• **Records to use**:
....................
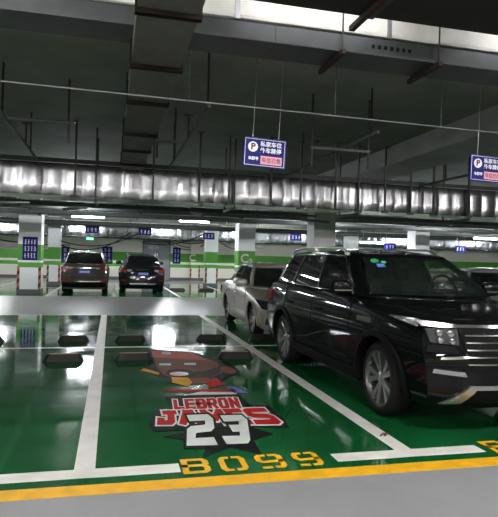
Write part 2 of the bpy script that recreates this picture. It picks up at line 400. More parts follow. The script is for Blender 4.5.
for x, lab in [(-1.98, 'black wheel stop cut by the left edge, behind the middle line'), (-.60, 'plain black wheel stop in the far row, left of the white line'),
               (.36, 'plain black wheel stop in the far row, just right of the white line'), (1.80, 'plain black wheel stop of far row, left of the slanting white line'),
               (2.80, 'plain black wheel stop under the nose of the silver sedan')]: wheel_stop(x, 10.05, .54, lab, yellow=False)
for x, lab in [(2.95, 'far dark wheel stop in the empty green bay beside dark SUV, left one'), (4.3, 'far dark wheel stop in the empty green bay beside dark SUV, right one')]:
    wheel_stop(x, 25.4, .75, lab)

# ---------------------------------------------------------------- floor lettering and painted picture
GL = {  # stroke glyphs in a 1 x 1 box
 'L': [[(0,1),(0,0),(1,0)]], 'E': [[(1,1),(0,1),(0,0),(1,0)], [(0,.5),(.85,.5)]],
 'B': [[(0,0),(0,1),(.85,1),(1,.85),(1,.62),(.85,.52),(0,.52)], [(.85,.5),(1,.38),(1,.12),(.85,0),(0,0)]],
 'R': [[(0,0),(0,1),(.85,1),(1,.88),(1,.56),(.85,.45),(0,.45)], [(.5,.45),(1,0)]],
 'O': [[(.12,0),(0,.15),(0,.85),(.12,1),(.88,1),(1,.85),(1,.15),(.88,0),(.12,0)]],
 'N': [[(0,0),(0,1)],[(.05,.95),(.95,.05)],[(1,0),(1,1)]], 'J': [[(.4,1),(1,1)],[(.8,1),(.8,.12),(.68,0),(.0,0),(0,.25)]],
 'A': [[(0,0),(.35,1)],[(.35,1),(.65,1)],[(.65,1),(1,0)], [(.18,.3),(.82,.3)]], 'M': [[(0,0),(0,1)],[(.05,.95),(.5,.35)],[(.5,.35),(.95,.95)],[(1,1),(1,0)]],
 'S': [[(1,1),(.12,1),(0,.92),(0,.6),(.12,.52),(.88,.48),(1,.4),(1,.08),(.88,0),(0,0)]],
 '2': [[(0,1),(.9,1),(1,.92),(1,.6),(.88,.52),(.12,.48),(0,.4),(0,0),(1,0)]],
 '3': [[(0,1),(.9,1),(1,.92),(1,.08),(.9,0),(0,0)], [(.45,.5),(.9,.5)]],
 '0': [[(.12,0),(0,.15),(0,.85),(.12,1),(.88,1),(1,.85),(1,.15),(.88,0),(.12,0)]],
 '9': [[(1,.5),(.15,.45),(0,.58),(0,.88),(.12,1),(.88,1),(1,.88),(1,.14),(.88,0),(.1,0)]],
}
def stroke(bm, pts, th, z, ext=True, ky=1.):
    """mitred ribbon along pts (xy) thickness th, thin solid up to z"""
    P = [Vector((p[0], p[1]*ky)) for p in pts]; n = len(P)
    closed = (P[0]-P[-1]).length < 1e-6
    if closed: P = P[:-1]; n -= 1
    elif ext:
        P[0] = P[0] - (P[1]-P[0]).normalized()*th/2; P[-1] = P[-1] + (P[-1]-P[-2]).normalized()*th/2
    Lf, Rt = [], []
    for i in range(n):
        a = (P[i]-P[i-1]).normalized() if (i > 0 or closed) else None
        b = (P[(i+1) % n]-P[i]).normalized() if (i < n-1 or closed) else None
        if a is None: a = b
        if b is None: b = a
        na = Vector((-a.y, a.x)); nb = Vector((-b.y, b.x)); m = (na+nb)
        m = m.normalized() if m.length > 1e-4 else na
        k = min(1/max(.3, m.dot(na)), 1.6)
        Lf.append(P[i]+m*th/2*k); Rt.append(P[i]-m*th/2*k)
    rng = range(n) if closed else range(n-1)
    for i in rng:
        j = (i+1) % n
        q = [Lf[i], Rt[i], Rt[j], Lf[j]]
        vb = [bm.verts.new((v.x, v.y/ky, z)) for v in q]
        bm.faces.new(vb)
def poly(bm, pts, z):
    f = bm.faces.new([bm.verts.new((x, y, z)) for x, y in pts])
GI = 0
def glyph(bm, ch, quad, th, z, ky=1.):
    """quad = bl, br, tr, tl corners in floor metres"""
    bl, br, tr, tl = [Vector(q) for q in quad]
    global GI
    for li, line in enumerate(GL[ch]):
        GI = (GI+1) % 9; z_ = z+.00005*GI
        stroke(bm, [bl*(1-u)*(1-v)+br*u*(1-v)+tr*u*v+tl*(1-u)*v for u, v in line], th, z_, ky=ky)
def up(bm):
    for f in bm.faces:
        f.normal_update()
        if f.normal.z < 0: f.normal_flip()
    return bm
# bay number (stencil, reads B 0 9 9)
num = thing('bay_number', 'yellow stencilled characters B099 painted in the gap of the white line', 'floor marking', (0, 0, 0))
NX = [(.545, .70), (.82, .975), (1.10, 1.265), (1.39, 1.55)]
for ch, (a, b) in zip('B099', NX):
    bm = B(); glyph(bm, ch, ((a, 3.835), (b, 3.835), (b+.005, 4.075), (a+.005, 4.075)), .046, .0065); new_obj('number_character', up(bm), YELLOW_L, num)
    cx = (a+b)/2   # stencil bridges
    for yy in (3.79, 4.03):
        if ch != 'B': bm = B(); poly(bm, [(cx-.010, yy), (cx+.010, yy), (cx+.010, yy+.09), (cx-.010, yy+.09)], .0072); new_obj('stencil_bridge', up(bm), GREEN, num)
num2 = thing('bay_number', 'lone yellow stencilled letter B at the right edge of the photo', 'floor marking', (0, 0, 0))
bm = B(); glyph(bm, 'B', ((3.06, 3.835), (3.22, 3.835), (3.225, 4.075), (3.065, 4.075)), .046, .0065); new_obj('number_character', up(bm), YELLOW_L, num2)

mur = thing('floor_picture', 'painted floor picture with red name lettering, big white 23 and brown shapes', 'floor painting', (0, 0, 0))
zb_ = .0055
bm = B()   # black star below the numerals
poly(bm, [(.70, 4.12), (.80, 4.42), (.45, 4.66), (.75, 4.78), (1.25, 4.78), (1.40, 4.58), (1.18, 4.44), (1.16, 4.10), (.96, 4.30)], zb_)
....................
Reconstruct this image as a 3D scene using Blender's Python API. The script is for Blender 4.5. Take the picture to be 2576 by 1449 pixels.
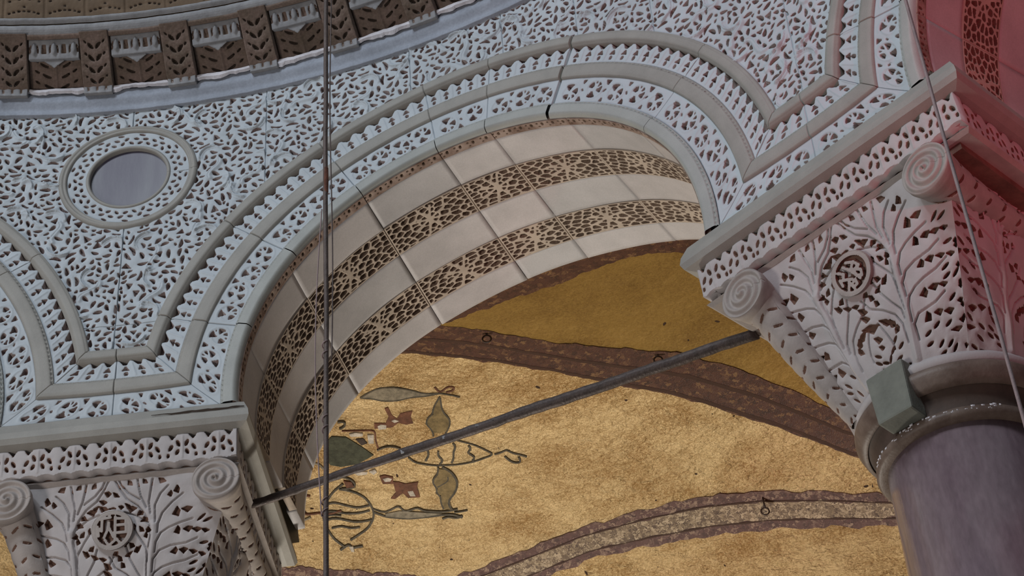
....................
• **Written exercise**:
Using the data above, repeat exactly the lines that begin at the line with "Write part 2" and end at the line with "wheel_stop(x, 25.4, .75, lab)", both ends included.

• **Result of this exercise**:
Write part 2 of the bpy script that recreates this picture. It picks up at line 400. More parts follow. The script is for Blender 4.5.
for x, lab in [(-1.98, 'black wheel stop cut by the left edge, behind the middle line'), (-.60, 'plain black wheel stop in the far row, left of the white line'),
               (.36, 'plain black wheel stop in the far row, just right of the white line'), (1.80, 'plain black wheel stop of far row, left of the slanting white line'),
               (2.80, 'plain black wheel stop under the nose of the silver sedan')]: wheel_stop(x, 10.05, .54, lab, yellow=False)
for x, lab in [(2.95, 'far dark wheel stop in the empty green bay beside dark SUV, left one'), (4.3, 'far dark wheel stop in the empty green bay beside dark SUV, right one')]:
    wheel_stop(x, 25.4, .75, lab)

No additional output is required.